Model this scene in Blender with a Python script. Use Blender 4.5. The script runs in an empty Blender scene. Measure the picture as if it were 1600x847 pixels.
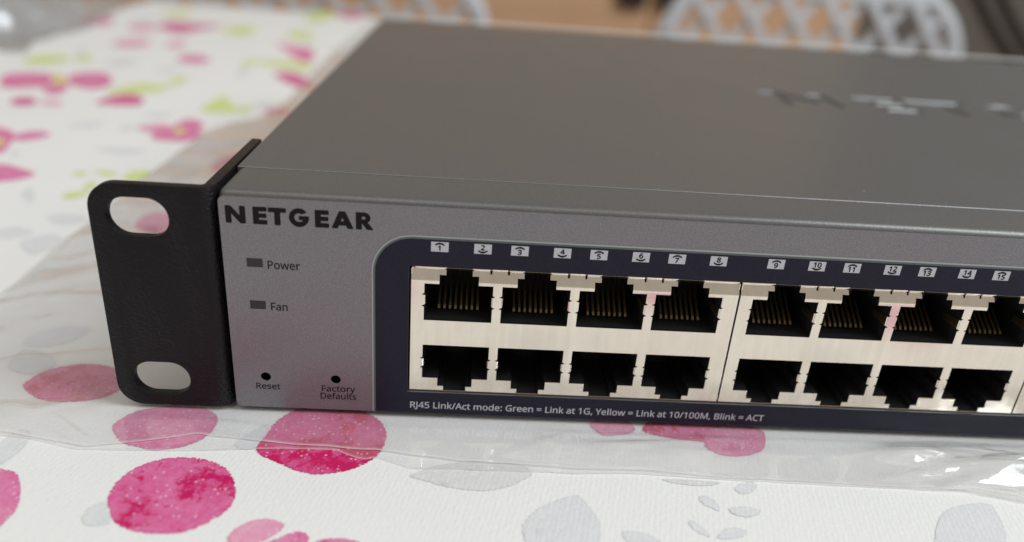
import bpy, bmesh, math, random
from mathutils import Matrix, Vector, noise
random.seed(7)
SC = bpy.context.scene
COL = SC.collection
S = 0.001                                    # everything below is written in millimetres

# ------------------------------------------------------------------ camera
cam_d = bpy.data.cameras.new("camera"); cam = bpy.data.objects.new("camera", cam_d); COL.objects.link(cam)
RT = (0.99698973, -0.03316628, 0.0700819); DN = (0.04976306, -0.41942438, -0.9064253); FW = (0.05945682, 0.90718421, -0.41651134)
CP = (7.3268, -123.2618, 87.6066)
cam.matrix_world = Matrix(((RT[0], -DN[0], -FW[0], CP[0]*S), (RT[1], -DN[1], -FW[1], CP[1]*S), (RT[2], -DN[2], -FW[2], CP[2]*S), (0, 0, 0, 1)))
cam_d.sensor_width = 36.0; cam_d.lens = 1195.3/1600*36
cam_d.clip_start = 0.005; cam_d.clip_end = 50
cam_d.dof.use_dof = True; cam_d.dof.focus_distance = 0.139; cam_d.dof.aperture_fstop = 7.4
SC.camera = cam
# ------------------------------------------------------------------ world and lamps (indoor daylight)
W = bpy.data.worlds.new("World"); SC.world = W; W.use_nodes = True
bg = W.node_tree.nodes["Background"]; bg.inputs[0].default_value = (1.0, 0.925, 0.82, 1); bg.inputs[1].default_value = 0.385
def area(name, loc, target, sx, sy, power, colr):
    d = bpy.data.lights.new(name, 'AREA'); d.shape = 'RECTANGLE'; d.size = sx; d.size_y = sy; d.energy = power; d.color = colr
    o = bpy.data.objects.new(name, d); COL.objects.link(o); o.location = loc
    o.rotation_euler = (Vector(target)-Vector(loc)).to_track_quat('-Z', 'Y').to_euler(); return o
area("window_light", (1.35, -0.30, 1.45), (0.1, 0.05, 0.0), 0.85, 1.4, 33.5, (0.88, 0.96, 1.0))
area("overhead_fill", (-0.5, -0.7, 1.9), (0.0, 0.1, 0.0), 1.4, 1.0, 6.3, (1.0, 0.97, 0.93))  # soft fill added overhead to brighten the table, not a lamp of the room
SC.view_settings.view_transform = 'Standard'; SC.view_settings.look = 'None'; SC.view_settings.exposure = 0; SC.view_settings.gamma = 1
SC.render.engine = 'CYCLES'; SC.cycles.use_denoising = True; SC.cycles.transparent_max_bounces = 16; SC.cycles.max_bounces = 10

# ------------------------------------------------------------------ helpers
def empty(name, loc=(0, 0, 0)):
    o = bpy.data.objects.new(name, None); COL.objects.link(o); o.location = [c*S for c in loc]; o.empty_display_size = .01; return o
def tag(o, label=None, cat=None, group=None, kind=None):
    for k, v in (("label", label), ("category", cat), ("group", group), ("kind", kind)):
        if v: o[k] = v
    return o
def link(name, me, mat, parent=None, smooth=None):
    if mat is not None and not me.materials: me.materials.append(mat)
    o = bpy.data.objects.new(name, me); COL.objects.link(o); o.parent = parent
    if parent is not None:
        p = Vector((0, 0, 0)); q = parent
        while q is not None: p += q.location; q = q.parent
        o.location = -p
    if smooth is not None:
        for f in me.polygons: f.use_smooth = True
        if smooth < 180 and hasattr(me, "set_sharp_from_angle"): me.set_sharp_from_angle(angle=math.radians(smooth))
    return o
def mesh(name, V, F):
    me = bpy.data.meshes.new(name); me.from_pydata([(a*S, b*S, c*S) for a, b, c in V], [], F); me.update(); return me
def evaluated(o):
    bpy.context.view_layer.update(); dg = bpy.context.evaluated_depsgraph_get()
    return bpy.data.meshes.new_from_object(o.evaluated_get(dg))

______

Your task is to repeat the data above exactly while excluding the pictures.

Model this scene in Blender with a Python script. Use Blender 4.5. The script runs in an empty Blender scene. Measure the picture as if it were 1600x847 pixels.
import bpy, bmesh, math, random
from mathutils import Matrix, Vector, noise
random.seed(7)
SC = bpy.context.scene
COL = SC.collection
S = 0.001                                    # everything below is written in millimetres

# ------------------------------------------------------------------ camera
cam_d = bpy.data.cameras.new("camera"); cam = bpy.data.objects.new("camera", cam_d); COL.objects.link(cam)
RT = (0.99698973, -0.03316628, 0.0700819); DN = (0.04976306, -0.41942438, -0.9064253); FW = (0.05945682, 0.90718421, -0.41651134)
CP = (7.3268, -123.2618, 87.6066)
cam.matrix_world = Matrix(((RT[0], -DN[0], -FW[0], CP[0]*S), (RT[1], -DN[1], -FW[1], CP[1]*S), (RT[2], -DN[2], -FW[2], CP[2]*S), (0, 0, 0, 1)))
cam_d.sensor_width = 36.0; cam_d.lens = 1195.3/1600*36
cam_d.clip_start = 0.005; cam_d.clip_end = 50
cam_d.dof.use_dof = True; cam_d.dof.focus_distance = 0.139; cam_d.dof.aperture_fstop = 7.4
SC.camera = cam
# ------------------------------------------------------------------ world and lamps (indoor daylight)
W = bpy.data.worlds.new("World"); SC.world = W; W.use_nodes = True
bg = W.node_tree.nodes["Background"]; bg.inputs[0].default_value = (1.0, 0.925, 0.82, 1); bg.inputs[1].default_value = 0.385
def area(name, loc, target, sx, sy, power, colr):
    d = bpy.data.lights.new(name, 'AREA'); d.shape = 'RECTANGLE'; d.size = sx; d.size_y = sy; d.energy = power; d.color = colr
    o = bpy.data.objects.new(name, d); COL.objects.link(o); o.location = loc
    o.rotation_euler = (Vector(target)-Vector(loc)).to_track_quat('-Z', 'Y').to_euler(); return o
area("window_light", (1.35, -0.30, 1.45), (0.1, 0.05, 0.0), 0.85, 1.4, 33.5, (0.88, 0.96, 1.0))
area("overhead_fill", (-0.5, -0.7, 1.9), (0.0, 0.1, 0.0), 1.4, 1.0, 6.3, (1.0, 0.97, 0.93))  # soft fill added overhead to brighten the table, not a lamp of the room
SC.view_settings.view_transform = 'Standard'; SC.view_settings.look = 'None'; SC.view_settings.exposure = 0; SC.view_settings.gamma = 1
SC.render.engine = 'CYCLES'; SC.cycles.use_denoising = True; SC.cycles.transparent_max_bounces = 16; SC.cycles.max_bounces = 10

# ------------------------------------------------------------------ helpers
def empty(name, loc=(0, 0, 0)):
    o = bpy.data.objects.new(name, None); COL.objects.link(o); o.location = [c*S for c in loc]; o.empty_display_size = .01; return o
def tag(o, label=None, cat=None, group=None, kind=None):
    for k, v in (("label", label), ("category", cat), ("group", group), ("kind", kind)):
        if v: o[k] = v
    return o
def link(name, me, mat, parent=None, smooth=None):
    if mat is not None and not me.materials: me.materials.append(mat)
    o = bpy.data.objects.new(name, me); COL.objects.link(o); o.parent = parent
    if parent is not None:
        p = Vector((0, 0, 0)); q = parent
        while q is not None: p += q.location; q = q.parent
        o.location = -p
    if smooth is not None:
        for f in me.polygons: f.use_smooth = True
        if smooth < 180 and hasattr(me, "set_sharp_from_angle"): me.set_sharp_from_angle(angle=math.radians(smooth))
    return o
def mesh(name, V, F):
    me = bpy.data.meshes.new(name); me.from_pydata([(a*S, b*S, c*S) for a, b, c in V], [], F); me.update(); return me
def evaluated(o):
    bpy.context.view_layer.update(); dg = bpy.context.evaluated_depsgraph_get()
    return bpy.data.meshes.new_from_object(o.evaluated_get(dg))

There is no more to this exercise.